BTW: Even though our representatives claim to be representing we the PEOPLE. Consider this, should you call your representative to talk about some pending legislation and you have not contributed more than $10,000 to their campaign and hosted them on special travel engagements, parties, and golf outings, then you will talk to an answering machine or a low ranking staffer, like an intern. But if you have given any of the above, you will be patched right through, guaranteed, even if its on the reps, cell phone. And of course they have that direct line phone number and cell phone number already, so they don't even have to go through the switch board or staff.

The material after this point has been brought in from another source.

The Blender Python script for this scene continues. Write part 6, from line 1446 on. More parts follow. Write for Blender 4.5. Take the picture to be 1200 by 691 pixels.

The longer the PEOPLE allow this to continue, the more entrenched it will become to the point that the PEOPLE may not be able to change it. Regardless of your political ideology, if you hold to the ideal of FREEDOM AND LIBERTY and a DEMOCRATICALLY elected by the PEOPLE representative government, then you should join arms with the PEOPLE to change this outcome and return the power back to the PEOPLE.
However, if your ideology and ideal for this country is to have an Oligarchy Republic form of government, then you have achieved what you believe in. But unless you are in the 1% group, you will be very disappointed in your life because it is very rare that those in the 99% will be able to move into the 1% group. 
The odds are better that you will be hit by lightening than be in the 1%. Additionally, as the wealth is accumulated among the 1%, you have less of the countries wealth to acquire through your hard work and business acumen. Can you make a living? Yes, but there will be a high price because of the wealth migration to the very wealthy.
So think about that when you go to the polls in November. Pick a Senator or Representative that will vote for a constitutional amendment banning all corporate or non-voting person money both in elections and in lobbying. Only registered voters can give up to say $500 to any candidate and party in any election cycle, period. No other money is available, not even the candidates own money can exceed the $500 cap. In that way, the representative must seek their money from the voters and not from anyone or any corporation or other entity that is only created by law on paper.